Special partition

Posted:
in macOS edited January 2014
What do I use to create an invisibile password partition on a Macintosh HD (Mac Mini)?

Comments

  • Reply 1 of 7
    lundylundy Posts: 4,466member
    I don't see a password option in the Partition tab of Disk Utility.



    Probably the easiest thing to do is make a passworded Disk Image, rather than a partition. You can make a sparse image that you can add to. Explore "Disk Utility" in Appllications/Utilities, and its Help menu.
  • Reply 2 of 7
    artanisartanis Posts: 156member
    Yes it is the easiest and the best, but it has a huge shortcoming, IT CAN BE DELETED WITH NO PASSWORD REQUIRED. This goes for both "sparse disk image" and "read/write disk image" (though I don't understand what is the thing that differs between them).



    Any solution to prevent deleting this disk images? or any solution for my first post?



    10x
  • Reply 3 of 7
    lundylundy Posts: 4,466member
    If you are the only one who can log into the account the disk image file belongs to, there should be no problem. I suppose you could give it root ownership, that would definitely do it unless someone else has root access. Set owner to System and group to wheel.



    SparseImage lets it expand as stuff is added to it.
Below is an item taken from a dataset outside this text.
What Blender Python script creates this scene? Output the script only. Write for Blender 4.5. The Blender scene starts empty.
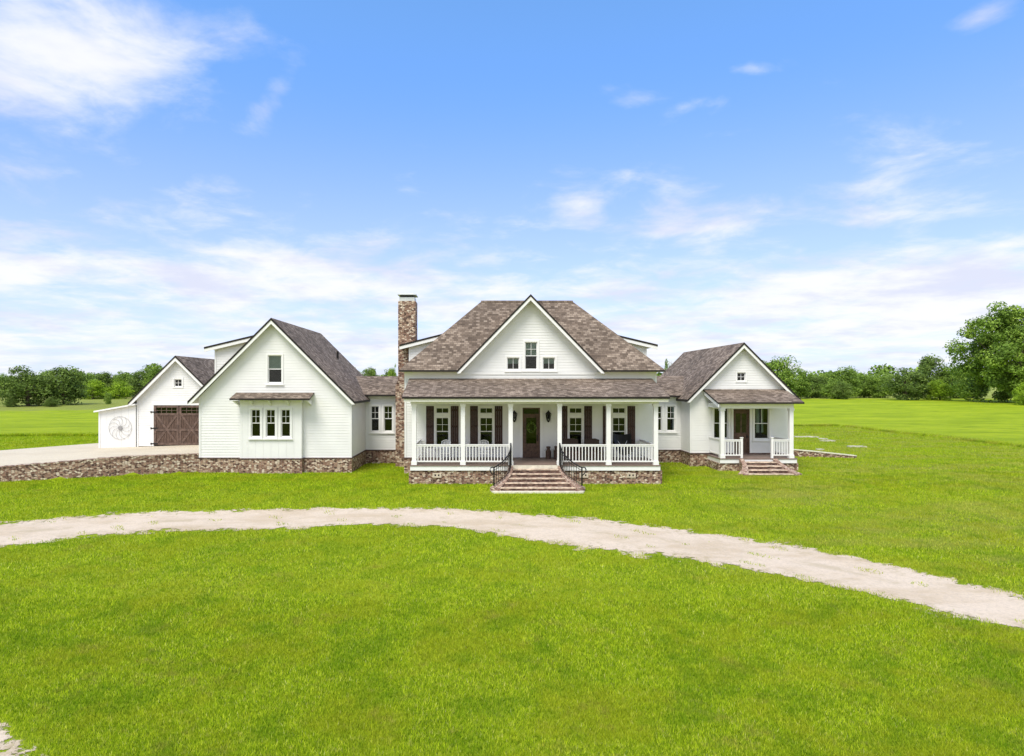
import bpy, math, random
import numpy as np
from mathutils import Vector
random.seed(7)
rng = np.random.default_rng(7)
R = math.radians
S = bpy.context.scene
COL = S.collection

# ------------------------------------------------------------------ camera
EYE = 4.62
cd = bpy.data.cameras.new('camera'); cam = bpy.data.objects.new('camera', cd); COL.objects.link(cam)
cam.location = (0, 0, EYE); cam.rotation_euler = (R(90), 0, 0)
cd.sensor_width = 36; cd.lens = 22.5; cd.shift_x = 0.0264; cd.shift_y = 0.0068
cd.clip_start = 0.1; cd.clip_end = 6000
S.camera = cam
S.render.resolution_x = 1024; S.render.resolution_y = 756
S.view_settings.view_transform = 'Standard'; S.view_settings.look = 'None'
S.view_settings.gamma = 1; S.view_settings.exposure = 0.75
S.view_settings.use_curve_mapping = False

# ------------------------------------------------------------------ light
SUN_EL, SUN_AZ = 58, 205          # azimuth measured from +Y clockwise: behind the camera, to the left
az = R(SUN_AZ); el = R(SUN_EL)
sdir = Vector((math.sin(az)*math.cos(el), math.cos(az)*math.cos(el), math.sin(el)))
sl = bpy.data.lights.new('sun', 'SUN'); sl.energy = 2.15; sl.angle = R(28); sl.color = (1, .95, .86)
so = bpy.data.objects.new('sun', sl); COL.objects.link(so)
so.rotation_euler = (-sdir).to_track_quat('-Z', 'Y').to_euler()

# ------------------------------------------------------------------ node helper
class NT:
    def __init__(s, tree): s.t = tree; s.n = tree.nodes; s.l = tree.links
    def node(s, typ, **kw):
        n = s.n.new(typ)
        for k, v in kw.items(): setattr(n, k, v)
        return n
    def put(s, sock, v):
        if hasattr(v, 'is_output') or isinstance(v, bpy.types.NodeSocket): s.l.new(v, sock)
        else: sock.default_value = v
    def m(s, op, a, b=None, c=None, clamp=False):
        n = s.node('ShaderNodeMath', operation=op, use_clamp=clamp)
        s.put(n.inputs[0], a)
        if b is not None: s.put(n.inputs[1], b)
        if c is not None: s.put(n.inputs[2], c)
        return n.outputs[0]
    def vm(s, op, a, b=None):
        n = s.node('ShaderNodeVectorMath', operation=op)
        s.put(n.inputs[0], a)
        if b is not None: s.put(n.inputs[1], b)
        return n.outputs['Value'] if op in ('DOT_PRODUCT', 'LENGTH', 'DISTANCE') else n.outputs[0]
    def ss(s, x, a, b, lo=0., hi=1.):
        n = s.node('ShaderNodeMapRange', interpolation_type='SMOOTHSTEP')
        s.put(n.inputs[0], x); s.put(n.inputs[1], a); s.put(n.inputs[2], b); s.put(n.inputs[3], lo); s.put(n.inputs[4], hi)
        return n.outputs[0]
    def mix(s, f, a, b, blend='MIX'):
        n = s.node('ShaderNodeMix', data_type='RGBA', blend_type=blend)
        s.put(n.inputs[0], f); s.put(n.inputs[6], col(a)); s.put(n.inputs[7], col(b))
        return n.outputs[2]
    def noise(s, vec, scale, detail=3., rough=.55, dist=0.):
        n = s.node('ShaderNodeTexNoise')
        s.put(n.inputs['Vector'], vec); n.inputs['Scale'].default_value = scale
        n.inputs['Detail'].default_value = detail; n.inputs['Roughness'].default_value = rough
        n.inputs['Distortion'].default_value = dist
        return n.outputs[0]
    def scale(s, vec, sc):
        return s.vm('MULTIPLY', vec, sc)
    def ramp(s, f, stops, interp='LINEAR'):
        n = s.node('ShaderNodeValToRGB'); n.color_ramp.interpolation = interp
        e = n.color_ramp.elements
        while len(e) < len(stops): e.new(.5)
        for i, (p, c) in enumerate(stops): e[i].position = p; e[i].color = col(c)
        s.put(n.inputs[0], f); return n.outputs[0]
def col(c):
    if isinstance(c, (tuple, list)) and len(c) == 3: return (*c, 1)
    return c
def material(name):
    m = bpy.data.materials.new(name); m.use_nodes = True
    t = NT(m.node_tree); b = m.node_tree.nodes['Principled BSDF']
    b.inputs['Specular IOR Level'].default_value = .3
    return m, t, b
def bump(t, b, h, dist, strength=1.):
    n = t.node('ShaderNodeBump'); n.inputs['Strength'].default_value = strength; n.inputs['Distance'].default_value = dist
    t.put(n.inputs['Height'], h); t.l.new(n.outputs[0], b.inputs['Normal'])

# ------------------------------------------------------------------ world: sky and clouds
w = bpy.data.worlds.new('World'); S.world = w; w.use_nodes = True
t = NT(w.node_tree); t.n.clear()
out = t.node('ShaderNodeOutputWorld'); bg = t.node('ShaderNodeBackground'); bg.inputs[1].default_value = .1
sky = t.node('ShaderNodeTexSky', sky_type='NISHITA'); sky.sun_disc = False
sky.sun_elevation = el; sky.sun_rotation = az; sky.altitude = 50; sky.air_density = 1.0; sky.dust_density = .6; sky.ozone_density = 2.
tc = t.node('ShaderNodeTexCoord'); D = t.vm('NORMALIZE', tc.outputs['Generated'])
sep = t.node('ShaderNodeSeparateXYZ'); t.put(sep.inputs[0], D); dz = sep.outputs[2]
up = t.m('MAXIMUM', dz, 0.)
# clouds lie on a layer overhead: foreshortened towards the horizon
comb = t.node('ShaderNodeCombineXYZ')
den = t.m('ADD', up, .13)
t.put(comb.inputs[0], t.m('DIVIDE', sep.outputs[0], den)); t.put(comb.inputs[1], t.m('DIVIDE', sep.outputs[1], den))
P = comb.outputs[0]
nA = t.noise(t.vm('ADD', P, (3.1, 7.7, 0)), 1.1, 7., .56, .35)
nB = t.noise(t.vm('ADD', P, (11.3, 2.2, 0)), 3.4, 6., .6, .3)
nA = t.m('ADD', t.m('MULTIPLY', nA, .5), t.m('MULTIPLY', nB, .5))
nA = t.m('ADD', t.m('MULTIPLY', t.m('SUBTRACT', nA, .5), 2.6), .5)
def pdir(u, v): return Vector(((u-485)/640, 1, (385-v)/640)).normalized()
bias = t.ss(dz, .05, .34, .40, -.16)
def blob(u, v, ru, rv, amp, tilt=0.):
    global bias
    c = pdir(u, v); amp = amp*1.35 if amp > 0 else amp; e1 = Vector((0, 0, 1)).cross(c).normalized()*-1; e2 = e1.cross(c)*-1
    ct, st = math.cos(R(tilt)), math.sin(R(tilt))
    a1 = (e1*ct+e2*st)/(ru/640*c.y); a2 = (e2*ct-e1*st)/(rv/640*c.y)
    d = t.vm('SUBTRACT', D, tuple(c))
    x = t.vm('DOT_PRODUCT', d, tuple(a1)); y = t.vm('DOT_PRODUCT', d, tuple(a2))
    q = t.m('SQRT', t.m('ADD', t.m('MULTIPLY', x, x), t.m('MULTIPLY', y, y)))
    bias = t.m('ADD', bias, t.ss(q, 1., 0., 0., amp))
blob(60, 40, 240, 130, .50, -10); blob(60, 110, 190, 70, .16); blob(15, 165, 80, 55, .2)
blob(265, 110, 90, 26, .3, -55); blob(205, 183, 65, 26, .28, -10)
blob(310, 202, 40, 18, .16); blob(300, 270, 220, 55, .24, -5)
blob(60, 270, 200, 40, .14); blob(583, 210, 44, 28, .28); blob(705, 222, 150, 55, .30)
blob(640, 100, 45, 12, .20); blob(745, 70, 45, 10, .22, 10); blob(900, 165, 95, 70, .26, 15); blob(800, 30, 60, 25, .1); blob(720, 95, 70, 22, .16)
blob(880, 215, 60, 18, .22); blob(985, 18, 55, 26, .34); blob(650, 42, 26, 14, .2)
blob(930, 290, 260, 65, .34, 8); blob(700, 330, 200, 40, .12)
blob(480, 110, 110, 130, -.2); blob(330, 225, 60, 30, -.05); blob(790, 110, 80, 60, -.12)
cl = t.m('ADD', nA, bias)
back = t.ss(sep.outputs[1], .35, -.25)          # unseen bright cloud added behind the camera as neutral fill for the porch
cl = t.m('ADD', cl, t.m('MULTIPLY', t.m('MAXIMUM', back, t.ss(dz, .56, .8)), .55)); fac = t.ss(cl, .48, 1.2)  # cloud overhead, out of view, also added to neutralise the light
shade = t.ss(t.noise(t.vm('ADD', P, (5., 1., 0)), 1.6, 5., .6), .42, .66, 0., 1.)
glow = t.m('MULTIPLY', back, 1.)
ccol = t.mix(shade, (6.1, 6.1, 6.25), (4.7, 4.85, 5.7))
ccol = t.mix(back, ccol, (7.5, 7.15, 6.7))  # the added rear cloud is made brighter and warmer for its fill
skc = t.mix(1., sky.outputs[0], t.mix(t.ss(dz, .18, .55), (.80, .99, 1.66), (1.05, 1.47, 1.80)), 'MULTIPLY')
skc = t.mix(t.ss(dz, .0, .45, .68, .0), skc, (4.6, 5.1, 6.2))
t.put(bg.inputs[0], t.mix(t.m('MULTIPLY', fac, .92), skc, ccol)); t.l.new(bg.outputs[0], out.inputs[0])

# ------------------------------------------------------------------ materials
def plain(name, c, rough=.6, var=.06, metal=0., scale=3.):
    m, t, b = material(name); b.inputs['Roughness'].default_value = rough; b.inputs['Metallic'].default_value = metal
    g = t.node('ShaderNodeTexCoord').outputs['Object']
    n = t.ss(t.noise(g, scale, 5.), .3, .7, 1-var, 1+var)
    cc = t.node('ShaderNodeCombineColor'); [t.put(i, n) for i in cc.inputs[:3]]
    t.put(b.inputs['Base Color'], t.mix(1., c, cc.outputs[0], 'MULTIPLY')); return m
M = {}
M['white'] = plain('white_paint', (.78, .772, .755), .5, .03, 0, 1.2)
M['trim'] = plain('white_trim', (.82, .81, .79), .45, .02)
M['soffit'] = plain('cream_soffit', (.66, .65, .56), .6, .03)
M['edge'] = plain('dark_drip_edge', (.018, .014, .012), .5, .1)
M['black'] = plain('black_iron', (.012, .012, .013), .45, .1)
M['shutter'] = plain('dark_stained_wood', (.05, .024, .018), .5, .35, 0, 9)
M['deck'] = plain('brown_porch_boards', (.20, .145, .12), .6, .15)
M['dark_room'] = plain('painted_room_dark', (.04, .036, .032), .9, .7, 0, .9)  # dark colour stands in for unlit rooms on the backing behind the windows
M['shade'] = plain('roller_shade', (.74, .80, .76), .8, .05)
M['metal'] = plain('galvanised_metal', (.6, .62, .62), .45, .08, .3)
M['wicker'] = plain('brown_wicker', (.05, .032, .024), .75, .3, 0, 30)
M['wire'] = plain('grey_wire', (.34, .33, .33), .5, .1, .3)
M['cream_stone'] = plain('limestone', (.66, .62, .50), .8, .14, 0, 4)
M['trunk'] = plain('bark', (.11, .085, .06), .9, .3, 0, 2)
M['vent_block'] = plain('tan_vent_block', (.55, .46, .36), .8, .1)
M['slab'] = plain('weathered_slab', (.47, .45, .33), .85, .2, 0, 4)
M['can'] = plain('aged_copper_can', (.10, .06, .045), .6, .3, .3, 12)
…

Others have a fixed size, wasting space.
  • Reply 4 of 7
    you can also hide the image by putting a "dot" in front of the name...



    Change "Secret.img" to ".Secret.img"



    then it is only accessible to those who know it's there.
  • Reply 5 of 7
    placeboplacebo Posts: 5,767member
    Yeah, the computer reads your mind to see whether you know or not, and displays it based on that.
  • Reply 6 of 7
    trobertstroberts Posts: 700member
    Quote:
    Originally Posted by Artanis


    What do I use to create an invisibile password partition on a Macintosh HD (Mac Mini)?



    Create a password protected disk image and start the name with a dot "." so it is invisible. Make sure you deselect the 'Remember password (add to Keychain)' box so even if someone were to use terminal to see what files you have, they will still need to enter the password to see what is in the disk image. To open the disk image open a terminal window and type "open " then the name of the disk image. If you have spaces in the name then you will need to put the name in quotes.
  • Reply 7 of 7
    davegeedavegee Posts: 2,765member
    Quote:
    Originally Posted by Artanis


    Yes it is the easiest and the best, but it has a huge shortcoming, IT CAN BE DELETED WITH NO PASSWORD REQUIRED. This goes for both "sparse disk image" and "read/write disk image" (though I don't understand what is the thing that differs between them).



    Any solution to prevent deleting this disk images? or any solution for my first post?



    10x





    Ummm...... yea...... and when you boot from your basic ordinary run of the mill (obtainable just about anywhere) OS X Install DVD you can delete/format any drive you're little heart desires and with a big-ole-nasty-magnet (or simple hammer or brick for that matter) you don't even need the freakin OS X Install DVD.